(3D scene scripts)

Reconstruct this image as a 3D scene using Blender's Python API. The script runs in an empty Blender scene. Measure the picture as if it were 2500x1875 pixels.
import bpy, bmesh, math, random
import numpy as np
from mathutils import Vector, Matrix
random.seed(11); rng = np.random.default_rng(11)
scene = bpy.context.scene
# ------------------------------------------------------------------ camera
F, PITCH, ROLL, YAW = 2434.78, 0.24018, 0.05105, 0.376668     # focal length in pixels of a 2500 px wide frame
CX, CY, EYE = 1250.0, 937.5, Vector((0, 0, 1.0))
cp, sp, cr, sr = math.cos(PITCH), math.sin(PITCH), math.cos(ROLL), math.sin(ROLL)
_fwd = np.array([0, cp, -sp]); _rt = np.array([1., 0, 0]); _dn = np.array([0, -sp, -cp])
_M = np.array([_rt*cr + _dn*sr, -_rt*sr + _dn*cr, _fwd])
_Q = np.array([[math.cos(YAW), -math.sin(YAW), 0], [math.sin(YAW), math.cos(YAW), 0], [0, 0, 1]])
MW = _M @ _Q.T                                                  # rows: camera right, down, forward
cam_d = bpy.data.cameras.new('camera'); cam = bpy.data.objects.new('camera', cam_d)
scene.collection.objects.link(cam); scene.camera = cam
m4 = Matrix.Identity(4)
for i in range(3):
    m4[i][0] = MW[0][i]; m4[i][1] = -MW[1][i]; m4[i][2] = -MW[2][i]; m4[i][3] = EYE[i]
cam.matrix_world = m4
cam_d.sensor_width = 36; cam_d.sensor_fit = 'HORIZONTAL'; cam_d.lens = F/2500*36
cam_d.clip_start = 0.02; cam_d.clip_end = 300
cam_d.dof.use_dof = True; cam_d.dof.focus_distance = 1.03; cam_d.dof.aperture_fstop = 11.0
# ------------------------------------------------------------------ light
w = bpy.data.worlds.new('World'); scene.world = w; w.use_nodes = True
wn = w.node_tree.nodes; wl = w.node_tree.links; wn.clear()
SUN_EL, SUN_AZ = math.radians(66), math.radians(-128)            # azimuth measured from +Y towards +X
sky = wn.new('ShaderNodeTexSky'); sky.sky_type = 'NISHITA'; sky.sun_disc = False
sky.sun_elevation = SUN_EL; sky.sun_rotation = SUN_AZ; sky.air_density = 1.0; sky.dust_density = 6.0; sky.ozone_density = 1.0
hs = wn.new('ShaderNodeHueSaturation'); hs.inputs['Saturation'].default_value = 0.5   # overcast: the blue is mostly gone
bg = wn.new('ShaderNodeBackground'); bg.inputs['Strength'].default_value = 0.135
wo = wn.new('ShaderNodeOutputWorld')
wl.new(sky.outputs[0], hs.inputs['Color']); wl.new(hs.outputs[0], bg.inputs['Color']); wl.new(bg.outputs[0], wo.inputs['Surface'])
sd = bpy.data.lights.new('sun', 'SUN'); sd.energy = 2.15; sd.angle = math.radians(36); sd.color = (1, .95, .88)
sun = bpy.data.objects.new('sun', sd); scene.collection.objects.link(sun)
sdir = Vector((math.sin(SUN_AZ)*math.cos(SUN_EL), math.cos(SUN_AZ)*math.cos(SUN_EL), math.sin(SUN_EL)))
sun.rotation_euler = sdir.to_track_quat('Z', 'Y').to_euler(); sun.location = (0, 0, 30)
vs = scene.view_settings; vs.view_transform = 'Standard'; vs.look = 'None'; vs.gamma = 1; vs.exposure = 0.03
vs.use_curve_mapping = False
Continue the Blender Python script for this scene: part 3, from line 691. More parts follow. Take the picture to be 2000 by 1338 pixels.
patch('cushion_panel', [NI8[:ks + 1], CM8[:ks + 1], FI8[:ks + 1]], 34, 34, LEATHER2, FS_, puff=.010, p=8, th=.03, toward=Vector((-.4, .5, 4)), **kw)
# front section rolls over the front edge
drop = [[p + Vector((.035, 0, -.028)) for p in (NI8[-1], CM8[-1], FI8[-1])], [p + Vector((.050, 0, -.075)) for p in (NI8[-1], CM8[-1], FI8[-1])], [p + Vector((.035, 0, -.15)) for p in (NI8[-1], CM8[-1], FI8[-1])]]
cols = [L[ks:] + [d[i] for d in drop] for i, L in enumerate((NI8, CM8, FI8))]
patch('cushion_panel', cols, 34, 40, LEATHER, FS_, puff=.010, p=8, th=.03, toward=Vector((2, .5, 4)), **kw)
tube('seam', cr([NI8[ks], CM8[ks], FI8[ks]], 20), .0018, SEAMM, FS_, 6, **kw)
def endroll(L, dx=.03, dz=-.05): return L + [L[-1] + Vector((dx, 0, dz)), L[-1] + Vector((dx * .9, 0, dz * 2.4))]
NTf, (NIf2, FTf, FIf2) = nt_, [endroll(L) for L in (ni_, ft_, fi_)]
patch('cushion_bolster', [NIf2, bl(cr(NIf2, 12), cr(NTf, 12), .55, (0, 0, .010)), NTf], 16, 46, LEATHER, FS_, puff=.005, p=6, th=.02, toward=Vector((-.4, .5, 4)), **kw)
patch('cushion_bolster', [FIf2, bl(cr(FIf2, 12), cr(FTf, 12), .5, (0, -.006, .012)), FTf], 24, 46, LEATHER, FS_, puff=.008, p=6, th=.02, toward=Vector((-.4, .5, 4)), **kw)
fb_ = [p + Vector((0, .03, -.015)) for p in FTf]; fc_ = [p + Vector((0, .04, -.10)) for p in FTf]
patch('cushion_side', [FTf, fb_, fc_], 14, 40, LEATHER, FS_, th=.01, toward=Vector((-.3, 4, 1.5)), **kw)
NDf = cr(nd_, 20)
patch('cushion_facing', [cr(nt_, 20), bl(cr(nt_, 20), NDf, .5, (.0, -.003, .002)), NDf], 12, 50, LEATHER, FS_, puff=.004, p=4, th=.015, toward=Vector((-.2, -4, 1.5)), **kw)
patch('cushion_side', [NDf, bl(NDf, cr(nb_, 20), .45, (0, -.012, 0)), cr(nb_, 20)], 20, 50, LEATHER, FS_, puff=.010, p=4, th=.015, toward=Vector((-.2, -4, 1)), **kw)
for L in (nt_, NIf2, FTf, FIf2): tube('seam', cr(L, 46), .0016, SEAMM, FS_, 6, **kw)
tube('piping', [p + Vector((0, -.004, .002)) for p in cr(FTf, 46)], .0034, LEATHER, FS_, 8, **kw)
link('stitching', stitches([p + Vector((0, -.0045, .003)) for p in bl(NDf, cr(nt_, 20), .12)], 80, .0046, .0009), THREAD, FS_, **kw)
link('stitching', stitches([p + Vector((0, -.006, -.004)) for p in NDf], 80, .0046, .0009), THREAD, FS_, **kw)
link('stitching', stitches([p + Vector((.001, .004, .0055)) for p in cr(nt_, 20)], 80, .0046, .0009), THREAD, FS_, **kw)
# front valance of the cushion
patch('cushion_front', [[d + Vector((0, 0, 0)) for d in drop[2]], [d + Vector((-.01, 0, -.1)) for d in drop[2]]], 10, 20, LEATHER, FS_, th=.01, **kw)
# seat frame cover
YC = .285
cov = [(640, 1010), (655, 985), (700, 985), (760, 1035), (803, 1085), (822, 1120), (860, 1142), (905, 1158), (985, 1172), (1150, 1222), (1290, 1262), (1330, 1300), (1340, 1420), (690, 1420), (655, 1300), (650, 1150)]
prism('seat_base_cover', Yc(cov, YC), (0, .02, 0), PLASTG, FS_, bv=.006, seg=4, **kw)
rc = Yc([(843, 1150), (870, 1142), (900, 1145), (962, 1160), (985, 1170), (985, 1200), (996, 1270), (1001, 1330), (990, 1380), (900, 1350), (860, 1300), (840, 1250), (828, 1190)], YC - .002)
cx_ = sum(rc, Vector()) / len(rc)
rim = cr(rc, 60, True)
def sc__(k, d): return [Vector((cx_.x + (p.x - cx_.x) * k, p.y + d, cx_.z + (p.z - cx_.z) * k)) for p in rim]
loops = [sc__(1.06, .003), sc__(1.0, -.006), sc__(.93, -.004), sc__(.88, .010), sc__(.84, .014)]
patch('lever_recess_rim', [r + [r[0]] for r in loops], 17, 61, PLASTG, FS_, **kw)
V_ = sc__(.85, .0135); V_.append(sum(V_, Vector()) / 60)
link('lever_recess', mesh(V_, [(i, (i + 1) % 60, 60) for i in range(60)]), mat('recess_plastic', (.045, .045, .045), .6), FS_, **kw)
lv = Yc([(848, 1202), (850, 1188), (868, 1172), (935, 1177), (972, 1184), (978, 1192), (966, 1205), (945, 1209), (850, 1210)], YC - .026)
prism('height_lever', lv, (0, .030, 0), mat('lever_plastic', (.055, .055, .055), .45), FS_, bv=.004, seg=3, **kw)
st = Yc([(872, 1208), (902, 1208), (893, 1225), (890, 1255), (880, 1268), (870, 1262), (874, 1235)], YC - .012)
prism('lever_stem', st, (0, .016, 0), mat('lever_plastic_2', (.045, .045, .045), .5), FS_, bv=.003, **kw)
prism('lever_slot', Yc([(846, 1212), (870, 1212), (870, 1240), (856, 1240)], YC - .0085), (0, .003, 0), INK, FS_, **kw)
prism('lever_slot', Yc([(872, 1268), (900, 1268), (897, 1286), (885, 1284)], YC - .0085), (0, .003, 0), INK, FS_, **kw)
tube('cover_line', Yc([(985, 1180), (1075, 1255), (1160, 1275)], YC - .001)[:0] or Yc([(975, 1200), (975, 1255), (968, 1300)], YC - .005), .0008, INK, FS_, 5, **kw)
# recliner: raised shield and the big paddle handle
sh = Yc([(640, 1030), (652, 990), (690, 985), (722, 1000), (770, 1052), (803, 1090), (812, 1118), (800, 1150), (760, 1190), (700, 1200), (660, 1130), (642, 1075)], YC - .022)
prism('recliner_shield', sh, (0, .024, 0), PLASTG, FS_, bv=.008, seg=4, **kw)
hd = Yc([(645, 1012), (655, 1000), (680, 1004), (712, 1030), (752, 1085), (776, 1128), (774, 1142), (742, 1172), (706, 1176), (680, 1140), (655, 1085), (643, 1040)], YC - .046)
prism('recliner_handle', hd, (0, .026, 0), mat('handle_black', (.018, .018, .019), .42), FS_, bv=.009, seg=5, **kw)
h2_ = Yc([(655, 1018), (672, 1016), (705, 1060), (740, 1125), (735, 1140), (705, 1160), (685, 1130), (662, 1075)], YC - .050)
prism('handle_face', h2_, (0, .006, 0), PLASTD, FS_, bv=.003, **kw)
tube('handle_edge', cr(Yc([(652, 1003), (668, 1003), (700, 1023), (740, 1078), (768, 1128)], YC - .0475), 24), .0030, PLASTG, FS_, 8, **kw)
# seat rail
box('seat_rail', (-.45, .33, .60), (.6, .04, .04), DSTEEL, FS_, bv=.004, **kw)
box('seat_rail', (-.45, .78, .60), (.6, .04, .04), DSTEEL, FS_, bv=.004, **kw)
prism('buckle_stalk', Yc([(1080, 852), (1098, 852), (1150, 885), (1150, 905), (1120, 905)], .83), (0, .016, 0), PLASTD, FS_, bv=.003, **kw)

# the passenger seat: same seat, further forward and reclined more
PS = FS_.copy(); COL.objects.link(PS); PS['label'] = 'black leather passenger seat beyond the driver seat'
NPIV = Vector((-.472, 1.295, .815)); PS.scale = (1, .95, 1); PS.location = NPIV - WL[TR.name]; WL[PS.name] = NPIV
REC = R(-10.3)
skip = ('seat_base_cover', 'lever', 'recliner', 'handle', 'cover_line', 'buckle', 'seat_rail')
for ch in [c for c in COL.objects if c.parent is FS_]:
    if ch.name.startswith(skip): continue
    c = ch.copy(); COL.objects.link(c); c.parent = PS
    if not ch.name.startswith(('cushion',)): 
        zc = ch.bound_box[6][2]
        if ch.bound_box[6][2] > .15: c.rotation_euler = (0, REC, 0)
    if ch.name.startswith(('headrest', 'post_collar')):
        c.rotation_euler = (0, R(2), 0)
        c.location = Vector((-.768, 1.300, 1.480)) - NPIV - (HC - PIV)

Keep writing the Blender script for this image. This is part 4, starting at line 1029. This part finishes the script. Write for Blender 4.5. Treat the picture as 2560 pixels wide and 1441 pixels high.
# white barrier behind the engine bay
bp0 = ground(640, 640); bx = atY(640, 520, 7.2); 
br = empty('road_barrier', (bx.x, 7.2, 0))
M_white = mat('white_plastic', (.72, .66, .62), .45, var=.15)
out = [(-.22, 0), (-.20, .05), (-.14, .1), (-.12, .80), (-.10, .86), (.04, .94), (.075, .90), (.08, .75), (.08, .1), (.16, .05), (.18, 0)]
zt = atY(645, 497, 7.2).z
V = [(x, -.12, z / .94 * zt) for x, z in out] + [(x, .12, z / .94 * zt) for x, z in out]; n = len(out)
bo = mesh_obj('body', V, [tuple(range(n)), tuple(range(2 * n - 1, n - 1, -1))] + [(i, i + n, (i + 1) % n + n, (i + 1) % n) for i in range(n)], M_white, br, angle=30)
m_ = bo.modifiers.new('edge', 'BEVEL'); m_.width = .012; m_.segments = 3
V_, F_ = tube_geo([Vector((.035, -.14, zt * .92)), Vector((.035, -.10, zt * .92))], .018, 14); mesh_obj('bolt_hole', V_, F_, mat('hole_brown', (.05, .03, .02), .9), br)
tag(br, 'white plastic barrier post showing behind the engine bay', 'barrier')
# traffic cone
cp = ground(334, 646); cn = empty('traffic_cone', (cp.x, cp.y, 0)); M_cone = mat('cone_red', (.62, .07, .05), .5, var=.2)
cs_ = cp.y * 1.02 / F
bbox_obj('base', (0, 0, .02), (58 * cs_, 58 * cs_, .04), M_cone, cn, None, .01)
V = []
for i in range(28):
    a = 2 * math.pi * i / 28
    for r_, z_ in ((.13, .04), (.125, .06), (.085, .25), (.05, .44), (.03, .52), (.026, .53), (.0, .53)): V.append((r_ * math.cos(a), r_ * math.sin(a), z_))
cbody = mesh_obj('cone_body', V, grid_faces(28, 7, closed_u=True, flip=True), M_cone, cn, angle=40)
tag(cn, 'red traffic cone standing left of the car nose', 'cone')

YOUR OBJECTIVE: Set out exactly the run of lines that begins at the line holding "Keep writing the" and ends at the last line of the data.

OUTPUT:
Keep writing the Blender script for this image. This is part 4, starting at line 1029. This part finishes the script. Write for Blender 4.5. Treat the picture as 2560 pixels wide and 1441 pixels high.
# white barrier behind the engine bay
bp0 = ground(640, 640); bx = atY(640, 520, 7.2); 
br = empty('road_barrier', (bx.x, 7.2, 0))
M_white = mat('white_plastic', (.72, .66, .62), .45, var=.15)
out = [(-.22, 0), (-.20, .05), (-.14, .1), (-.12, .80), (-.10, .86), (.04, .94), (.075, .90), (.08, .75), (.08, .1), (.16, .05), (.18, 0)]
zt = atY(645, 497, 7.2).z
V = [(x, -.12, z / .94 * zt) for x, z in out] + [(x, .12, z / .94 * zt) for x, z in out]; n = len(out)
bo = mesh_obj('body', V, [tuple(range(n)), tuple(range(2 * n - 1, n - 1, -1))] + [(i, i + n, (i + 1) % n + n, (i + 1) % n) for i in range(n)], M_white, br, angle=30)
m_ = bo.modifiers.new('edge', 'BEVEL'); m_.width = .012; m_.segments = 3
V_, F_ = tube_geo([Vector((.035, -.14, zt * .92)), Vector((.035, -.10, zt * .92))], .018, 14); mesh_obj('bolt_hole', V_, F_, mat('hole_brown', (.05, .03, .02), .9), br)
tag(br, 'white plastic barrier post showing behind the engine bay', 'barrier')
# traffic cone
cp = ground(334, 646); cn = empty('traffic_cone', (cp.x, cp.y, 0)); M_cone = mat('cone_red', (.62, .07, .05), .5, var=.2)
cs_ = cp.y * 1.02 / F
bbox_obj('base', (0, 0, .02), (58 * cs_, 58 * cs_, .04), M_cone, cn, None, .01)
V = []
for i in range(28):
    a = 2 * math.pi * i / 28
    for r_, z_ in ((.13, .04), (.125, .06), (.085, .25), (.05, .44), (.03, .52), (.026, .53), (.0, .53)): V.append((r_ * math.cos(a), r_ * math.sin(a), z_))
cbody = mesh_obj('cone_body', V, grid_faces(28, 7, closed_u=True, flip=True), M_cone, cn, angle=40)
tag(cn, 'red traffic cone standing left of the car nose', 'cone')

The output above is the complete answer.